- PROBLEM REQUIREMENTS -
From the listing that follows, output everything exactly except the pictures.
— start —
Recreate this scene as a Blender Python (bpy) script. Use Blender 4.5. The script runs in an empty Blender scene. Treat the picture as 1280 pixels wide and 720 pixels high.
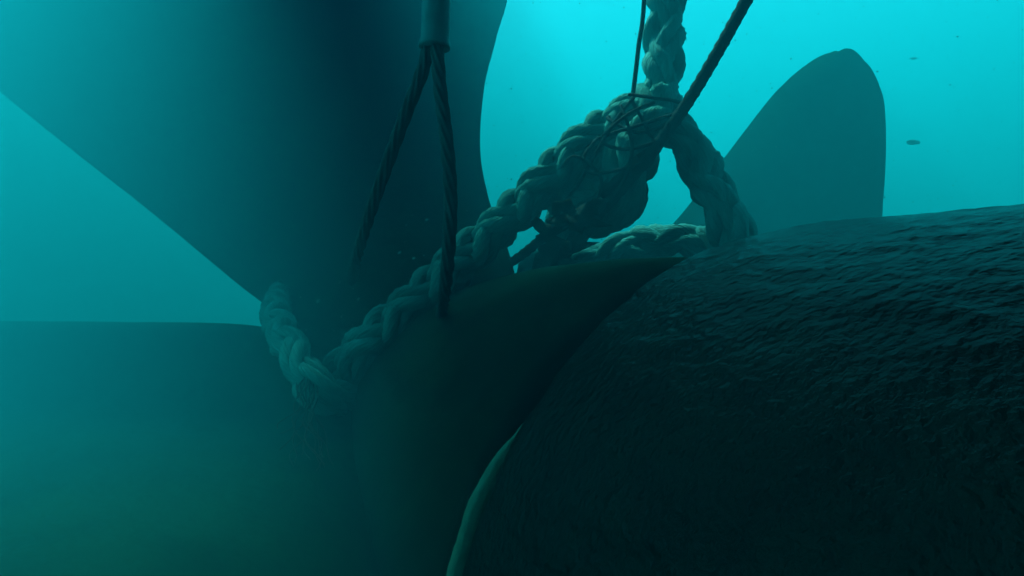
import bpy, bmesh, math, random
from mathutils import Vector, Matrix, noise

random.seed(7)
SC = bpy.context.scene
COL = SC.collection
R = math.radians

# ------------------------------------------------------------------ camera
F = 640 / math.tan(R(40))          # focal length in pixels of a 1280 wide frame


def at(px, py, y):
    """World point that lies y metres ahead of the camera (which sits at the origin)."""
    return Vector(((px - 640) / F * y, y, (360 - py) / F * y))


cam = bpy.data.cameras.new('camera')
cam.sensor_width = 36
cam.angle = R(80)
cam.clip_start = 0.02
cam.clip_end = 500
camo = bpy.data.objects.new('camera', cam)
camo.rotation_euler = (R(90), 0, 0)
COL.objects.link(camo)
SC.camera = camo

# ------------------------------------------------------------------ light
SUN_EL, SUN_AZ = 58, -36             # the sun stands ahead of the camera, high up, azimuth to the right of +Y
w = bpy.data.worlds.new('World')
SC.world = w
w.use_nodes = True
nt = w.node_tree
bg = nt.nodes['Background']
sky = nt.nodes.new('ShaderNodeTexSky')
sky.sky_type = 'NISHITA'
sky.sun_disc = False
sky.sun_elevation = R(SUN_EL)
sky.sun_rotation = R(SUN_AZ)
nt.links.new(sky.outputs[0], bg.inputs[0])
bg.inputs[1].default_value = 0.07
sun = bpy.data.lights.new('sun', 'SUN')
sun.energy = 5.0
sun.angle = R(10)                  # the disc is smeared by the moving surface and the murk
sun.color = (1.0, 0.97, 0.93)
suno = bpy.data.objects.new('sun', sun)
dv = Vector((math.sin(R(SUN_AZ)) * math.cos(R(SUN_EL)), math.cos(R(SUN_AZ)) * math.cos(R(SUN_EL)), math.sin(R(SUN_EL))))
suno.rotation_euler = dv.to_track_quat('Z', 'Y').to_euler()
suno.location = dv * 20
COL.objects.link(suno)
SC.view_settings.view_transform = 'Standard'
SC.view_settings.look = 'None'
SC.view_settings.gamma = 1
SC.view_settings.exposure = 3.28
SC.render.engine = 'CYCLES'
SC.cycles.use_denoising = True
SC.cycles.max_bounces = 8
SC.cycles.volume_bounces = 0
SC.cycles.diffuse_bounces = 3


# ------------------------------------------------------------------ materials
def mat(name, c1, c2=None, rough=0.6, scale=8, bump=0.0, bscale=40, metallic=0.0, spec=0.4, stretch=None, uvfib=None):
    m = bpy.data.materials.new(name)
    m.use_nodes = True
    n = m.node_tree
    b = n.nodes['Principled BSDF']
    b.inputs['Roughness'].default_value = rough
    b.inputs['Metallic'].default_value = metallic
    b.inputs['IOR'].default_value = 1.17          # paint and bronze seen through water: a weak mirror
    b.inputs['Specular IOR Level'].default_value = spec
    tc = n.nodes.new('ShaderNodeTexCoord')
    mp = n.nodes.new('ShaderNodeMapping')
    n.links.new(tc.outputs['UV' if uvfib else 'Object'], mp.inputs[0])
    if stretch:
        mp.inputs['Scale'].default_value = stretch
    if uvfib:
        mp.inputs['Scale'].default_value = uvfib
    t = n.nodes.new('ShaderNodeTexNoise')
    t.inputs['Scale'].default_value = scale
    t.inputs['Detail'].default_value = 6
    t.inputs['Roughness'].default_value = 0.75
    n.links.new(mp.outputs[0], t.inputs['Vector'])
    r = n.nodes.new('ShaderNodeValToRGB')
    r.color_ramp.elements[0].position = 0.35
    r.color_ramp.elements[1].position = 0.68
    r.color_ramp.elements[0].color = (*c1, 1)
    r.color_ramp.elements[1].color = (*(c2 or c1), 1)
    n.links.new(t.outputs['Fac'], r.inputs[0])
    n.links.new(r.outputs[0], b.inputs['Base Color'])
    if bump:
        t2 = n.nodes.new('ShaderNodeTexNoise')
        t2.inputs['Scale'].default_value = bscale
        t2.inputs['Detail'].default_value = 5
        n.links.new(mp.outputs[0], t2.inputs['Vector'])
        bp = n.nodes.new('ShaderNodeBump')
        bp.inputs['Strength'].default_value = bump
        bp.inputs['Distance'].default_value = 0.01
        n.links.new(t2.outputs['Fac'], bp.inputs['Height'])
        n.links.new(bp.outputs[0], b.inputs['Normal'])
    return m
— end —
- SOLUTION TO THIS PROBLEM -
Recreate this scene as a Blender Python (bpy) script. Use Blender 4.5. The script runs in an empty Blender scene. Treat the picture as 1280 pixels wide and 720 pixels high.
import bpy, bmesh, math, random
from mathutils import Vector, Matrix, noise

random.seed(7)
SC = bpy.context.scene
COL = SC.collection
R = math.radians

# ------------------------------------------------------------------ camera
F = 640 / math.tan(R(40))          # focal length in pixels of a 1280 wide frame


def at(px, py, y):
    """World point that lies y metres ahead of the camera (which sits at the origin)."""
    return Vector(((px - 640) / F * y, y, (360 - py) / F * y))


cam = bpy.data.cameras.new('camera')
cam.sensor_width = 36
cam.angle = R(80)
cam.clip_start = 0.02
cam.clip_end = 500
camo = bpy.data.objects.new('camera', cam)
camo.rotation_euler = (R(90), 0, 0)
COL.objects.link(camo)
SC.camera = camo

# ------------------------------------------------------------------ light
SUN_EL, SUN_AZ = 58, -36             # the sun stands ahead of the camera, high up, azimuth to the right of +Y
w = bpy.data.worlds.new('World')
SC.world = w
w.use_nodes = True
nt = w.node_tree
bg = nt.nodes['Background']
sky = nt.nodes.new('ShaderNodeTexSky')
sky.sky_type = 'NISHITA'
sky.sun_disc = False
sky.sun_elevation = R(SUN_EL)
sky.sun_rotation = R(SUN_AZ)
nt.links.new(sky.outputs[0], bg.inputs[0])
bg.inputs[1].default_value = 0.07
sun = bpy.data.lights.new('sun', 'SUN')
sun.energy = 5.0
sun.angle = R(10)                  # the disc is smeared by the moving surface and the murk
sun.color = (1.0, 0.97, 0.93)
suno = bpy.data.objects.new('sun', sun)
dv = Vector((math.sin(R(SUN_AZ)) * math.cos(R(SUN_EL)), math.cos(R(SUN_AZ)) * math.cos(R(SUN_EL)), math.sin(R(SUN_EL))))
suno.rotation_euler = dv.to_track_quat('Z', 'Y').to_euler()
suno.location = dv * 20
COL.objects.link(suno)
SC.view_settings.view_transform = 'Standard'
SC.view_settings.look = 'None'
SC.view_settings.gamma = 1
SC.view_settings.exposure = 3.28
SC.render.engine = 'CYCLES'
SC.cycles.use_denoising = True
SC.cycles.max_bounces = 8
SC.cycles.volume_bounces = 0
SC.cycles.diffuse_bounces = 3


# ------------------------------------------------------------------ materials
def mat(name, c1, c2=None, rough=0.6, scale=8, bump=0.0, bscale=40, metallic=0.0, spec=0.4, stretch=None, uvfib=None):
    m = bpy.data.materials.new(name)
    m.use_nodes = True
    n = m.node_tree
    b = n.nodes['Principled BSDF']
    b.inputs['Roughness'].default_value = rough
    b.inputs['Metallic'].default_value = metallic
    b.inputs['IOR'].default_value = 1.17          # paint and bronze seen through water: a weak mirror
    b.inputs['Specular IOR Level'].default_value = spec
    tc = n.nodes.new('ShaderNodeTexCoord')
    mp = n.nodes.new('ShaderNodeMapping')
    n.links.new(tc.outputs['UV' if uvfib else 'Object'], mp.inputs[0])
    if stretch:
        mp.inputs['Scale'].default_value = stretch
    if uvfib:
        mp.inputs['Scale'].default_value = uvfib
    t = n.nodes.new('ShaderNodeTexNoise')
    t.inputs['Scale'].default_value = scale
    t.inputs['Detail'].default_value = 6
    t.inputs['Roughness'].default_value = 0.75
    n.links.new(mp.outputs[0], t.inputs['Vector'])
    r = n.nodes.new('ShaderNodeValToRGB')
    r.color_ramp.elements[0].position = 0.35
    r.color_ramp.elements[1].position = 0.68
    r.color_ramp.elements[0].color = (*c1, 1)
    r.color_ramp.elements[1].color = (*(c2 or c1), 1)
    n.links.new(t.outputs['Fac'], r.inputs[0])
    n.links.new(r.outputs[0], b.inputs['Base Color'])
    if bump:
        t2 = n.nodes.new('ShaderNodeTexNoise')
        t2.inputs['Scale'].default_value = bscale
        t2.inputs['Detail'].default_value = 5
        n.links.new(mp.outputs[0], t2.inputs['Vector'])
        bp = n.nodes.new('ShaderNodeBump')
        bp.inputs['Strength'].default_value = bump
        bp.inputs['Distance'].default_value = 0.01
        n.links.new(t2.outputs['Fac'], bp.inputs['Height'])
        n.links.new(bp.outputs[0], b.inputs['Normal'])
    return m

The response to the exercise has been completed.